BBC: [2] Stars, galaxies, planets, pretty much everything that makes up our everyday lives owes its existence to a cosmic quirk. [3] The nature of this quirk, which allowed matter to dominate the Universe at the expense of antimatter, remains a mystery. [4] Now, results from an experiment in Japan could help researchers solve the puzzle – one of the biggest in science. [5] It hinges on a difference in the way matter and antimatter particles behave. [6] The world that’s familiar to us – including all the everyday objects we can touch – is made up of matter. The fundamental building blocks of matter are sub-atomic particles, such as electrons, protons and neutrinos.
[7] But matter has a shadowy counterpart called antimatter. Each sub-atomic particle of ordinary matter has a corresponding “antiparticle”.
[8] Today, there is far more matter than antimatter in the Universe. But it wasn’t always this way. [9] The Big Bang should have created matter and antimatter in equal amounts.
“When particle physicists make new particles in accelerators, they always find that they produce particle-antiparticle pairs: for every negative electron, a positively charged positron (the electron’s antimatter counterpart),” said Prof Lee Thompson from the University of Sheffield, a member of the 350-strong T2K collaboration, which includes a relatively large number of scientists from UK universities.

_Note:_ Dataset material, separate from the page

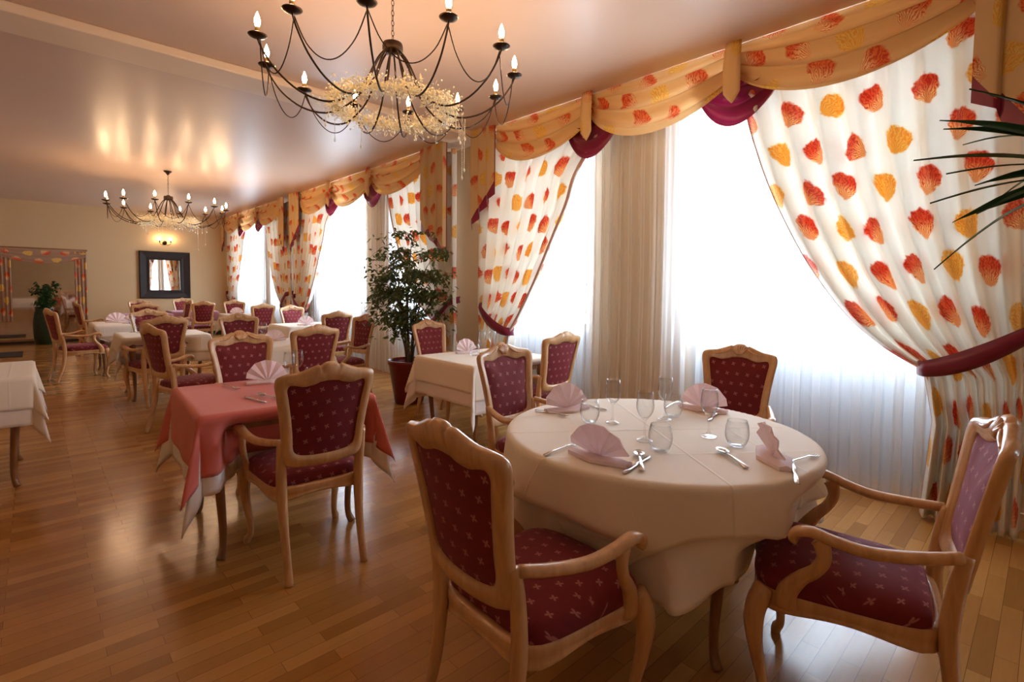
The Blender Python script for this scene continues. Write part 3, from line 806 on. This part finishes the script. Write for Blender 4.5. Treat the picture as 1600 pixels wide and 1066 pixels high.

“So why isn’t the universe 50% antimatter? This is a long-standing problem in cosmology – what happened to the antimatter?”

However, when a matter particle meets its antiparticle, they “annihilate” – disappear in a flash of energy.

During the first fractions of a second of the Big Bang, the hot, dense Universe was fizzing with particle-antiparticle pairs popping in and out of existence. Without some other, unknown mechanism at play, the Universe should contain nothing but leftover energy.